● GIVEN EXERCISE
Using the listing below, select the lines with the word "scene" and copy them.

● GIVEN DATA
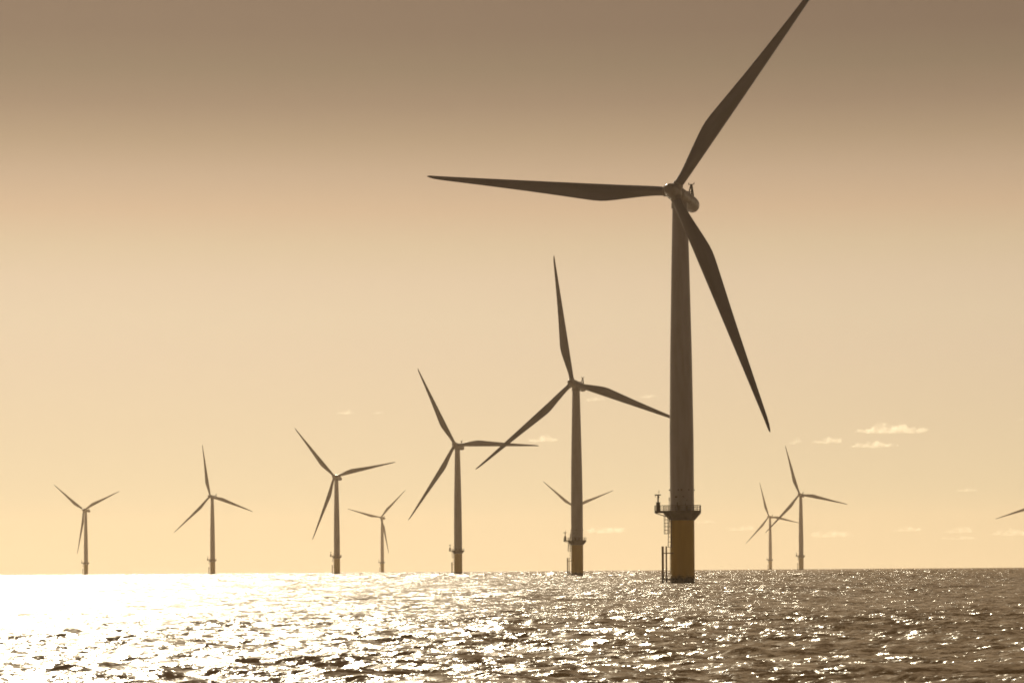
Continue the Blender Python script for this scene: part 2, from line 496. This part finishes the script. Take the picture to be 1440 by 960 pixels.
cl = [
 (1252, 607, 100, 15, .009, 'largest and brightest cloud, a flat puff high at the right'),
 (1161, 622, 42, 13, .008, 'small cloud left of the largest one'),
 (1228, 630, 64, 10, .008, 'thin cloud streak just below the largest cloud'),
 (1117, 623, 22, 12, .007, 'tiny cloud wisp beside a blade tip of the turbine right of the nearest tower'),
 (1357, 695, 30, 7, .006, 'small lone flat cloud midway between the largest cloud and the horizon at the right'),
 (1274, 749, 44, 9, .004, 'low cloud above the empty horizon, right of the turbine pair'),
 (1346, 750, 44, 12, .004, 'low humped cloud near the cut-off blade at the right edge'),
 (1168, 754, 66, 13, .004, 'low wide cloud just right of the turbine pair towers'),
 (1422, 754, 62, 12, .004, 'low cloud at the right edge beneath the cut-off blade'),
 (1348, 763, 50, 6, .003, 'faint lowest streak of cloud at the right'),
 (853, 746, 60, 12, .007, 'wide low cloud between the second largest and the nearest tower'),
 (760, 618, 44, 12, .009, 'faint cloud left of the second largest tower, beside crossing blades'),
 (836, 562, 30, 10, .011, 'small cloud under the right blade of the second largest turbine'),
 (911, 559, 26, 9, .013, 'small bright cloud left of the nearest tower'),
 (486, 579, 26, 9, .013, 'small cloud alone in the sky at the left'),
 (531, 580, 16, 7, .013, 'tiny faint cloud right of the lone left cloud'),
 (990, 737, 30, 7, .004, 'faint low cloud touching the right side of the nearest tower'),
 (1040, 746, 40, 10, .004, 'faint low cloud left of the smallest turbine'),
 (1435, 596, 14, 6, .006, 'tiny cloud at the right edge, level with the largest cloud'),
]
for i, c in enumerate(cl): cloud(*c, i+1)

# ------------------------------------------------------------------ sky and sun
world = bpy.data.worlds.new("World"); scene.world = world; world.use_nodes = True
nt = world.node_tree; nt.nodes.clear(); N, L = nt.nodes, nt.links
out = N.new('ShaderNodeOutputWorld')
sky = N.new('ShaderNodeTexSky'); sky.sky_type = 'NISHITA'; sky.sun_disc = False
sky.sun_elevation = SUN_EL; sky.sun_rotation = SUN_AZ
sky.dust_density = 3
bw = N.new('ShaderNodeRGBToBW'); L.new(sky.outputs[0], bw.inputs[0])
warm = N.new('ShaderNodeMix'); warm.data_type = 'RGBA'; warm.blend_type = 'MULTIPLY'; warm.inputs[0].default_value = 1
L.new(bw.outputs[0], warm.inputs[6]); warm.inputs[7].default_value = (1, .76, .47, 1)
bg1 = N.new('ShaderNodeBackground'); L.new(warm.outputs[2], bg1.inputs[0]); bg1.inputs[1].default_value = .002
tc = N.new('ShaderNodeTexCoord'); sp = N.new('ShaderNodeSeparateXYZ'); L.new(tc.outputs['Generated'], sp.inputs[0])
mr = N.new('ShaderNodeMapRange'); L.new(sp.outputs[2], mr.inputs[0])
mr.inputs[1].default_value = 0; mr.inputs[2].default_value = .25
ramp = N.new('ShaderNodeValToRGB'); L.new(mr.outputs[0], ramp.inputs[0])
def lin(c): return tuple(((x/255+.055)/1.055)**2.4 if x/255 > .04045 else x/255/12.92 for x in c)
stops = [(803, (248.1, 222.3, 176.5)), (750, (240.7, 217.2, 173.5)), (700, (234.6, 213.6, 172.9)), (600, (231.9, 209.0, 172.2)), (500, (229.7, 205.9, 173.0)), (450, (228.8, 206.0, 172.8)), (400, (225.7, 201.4, 169.3)), (350, (219.1, 194.6, 159.9)), (300, (212.0, 181.5, 148.3)), (250, (196.8, 169.1, 139.5)), (200, (176.4, 151.2, 122.4)), (150, (156.5, 132.6, 108.6)), (100, (141.4, 121.2, 98.3)), (50, (132.4, 110.7, 91.6)), (0, (129.6, 107.8, 90.0)), (-200, (118, 98, 81))]
el = ramp.color_ramp.elements
el[0].position = 0; el[1].position = 1
for k, (y, c) in enumerate(stops):
    z = math.sin(math.atan((803-y)/4000)); pos = z/.25
    e_ = el[0] if k == 0 else (el[-1] if k == len(stops)-1 else el.new(pos))
    e_.position = pos; e_.color = (*lin(c), 1)
# brighter towards the sun's azimuth
vm = N.new('ShaderNodeVectorMath'); vm.operation = 'MULTIPLY'; L.new(tc.outputs['Generated'], vm.inputs[0]); vm.inputs[1].default_value = (1, 1, 0)
vn = N.new('ShaderNodeVectorMath'); vn.operation = 'NORMALIZE'; L.new(vm.outputs[0], vn.inputs[0])
vd = N.new('ShaderNodeVectorMath'); vd.operation = 'DOT_PRODUCT'; L.new(vn.outputs[0], vd.inputs[0]); vd.inputs[1].default_value = (math.sin(SUN_AZ), math.cos(SUN_AZ), 0)
mr2 = N.new('ShaderNodeMapRange'); L.new(vd.outputs['Value'], mr2.inputs[0]); mr2.inputs[1].default_value = -1; mr2.inputs[2].default_value = 1
pw = N.new('ShaderNodeMath'); pw.operation = 'POWER'; L.new(mr2.outputs[0], pw.inputs[0]); pw.inputs[1].default_value = 3.6
ma = N.new('ShaderNodeMath'); ma.operation = 'MULTIPLY_ADD'; L.new(pw.outputs[0], ma.inputs[0]); ma.inputs[1].default_value = .55; ma.inputs[2].default_value = .225
bg2 = N.new('ShaderNodeBackground'); L.new(ramp.outputs[0], bg2.inputs[0]); L.new(ma.outputs[0], bg2.inputs[1])
add = N.new('ShaderNodeAddShader'); L.new(bg1.outputs[0], add.inputs[0]); L.new(bg2.outputs[0], add.inputs[1])
L.new(add.outputs[0], out.inputs[0])

sd = bpy.data.lights.new('sun', 'SUN'); sd.energy = 5; sd.angle = R(.53); sd.color = (1, .86, .62)
so = bpy.data.objects.new('sun', sd); col.objects.link(so)
sv = Vector((math.sin(SUN_AZ)*math.cos(SUN_EL), math.cos(SUN_AZ)*math.cos(SUN_EL), math.sin(SUN_EL)))
so.rotation_euler = sv.to_track_quat('Z', 'Y').to_euler(); so.location = sv*3000

# ------------------------------------------------------------------ camera
cd = bpy.data.cameras.new('camera'); cam = bpy.data.objects.new('camera', cd); col.objects.link(cam)
cd.sensor_width = 36; cd.lens = 36*4000/1440
cam.location = (0, 0, CAM_H)
cam.rotation_euler = (Matrix.Rotation(R(90), 4, 'X') @ Matrix.Rotation(R(-.42), 4, 'Z')).to_euler()
dip = math.sqrt(2*CAM_H/EARTH)
cd.shift_y = (802.9-480 - dip*4000)/1440
cd.shift_x = -2.4/1440
cd.clip_start = .5; cd.clip_end = 200000
scene.camera = cam

scene.view_settings.view_transform = 'Standard'
scene.view_settings.look = 'None'; scene.view_settings.exposure = .3; scene.view_settings.gamma = 1
scene.view_settings.use_curve_mapping = False
scene.cycles.volume_bounces = 2
scene.cycles.max_bounces = 6
scene.cycles.filter_width = 1.8
scene.cycles.sample_clamp_indirect = 6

● FULL RESPONSE
Continue the Blender Python script for this scene: part 2, from line 496. This part finishes the script. Take the picture to be 1440 by 960 pixels.
world = bpy.data.worlds.new("World"); scene.world = world; world.use_nodes = True
scene.camera = cam
scene.view_settings.view_transform = 'Standard'
scene.view_settings.look = 'None'; scene.view_settings.exposure = .3; scene.view_settings.gamma = 1
scene.view_settings.use_curve_mapping = False
scene.cycles.volume_bounces = 2
scene.cycles.max_bounces = 6
scene.cycles.filter_width = 1.8
scene.cycles.sample_clamp_indirect = 6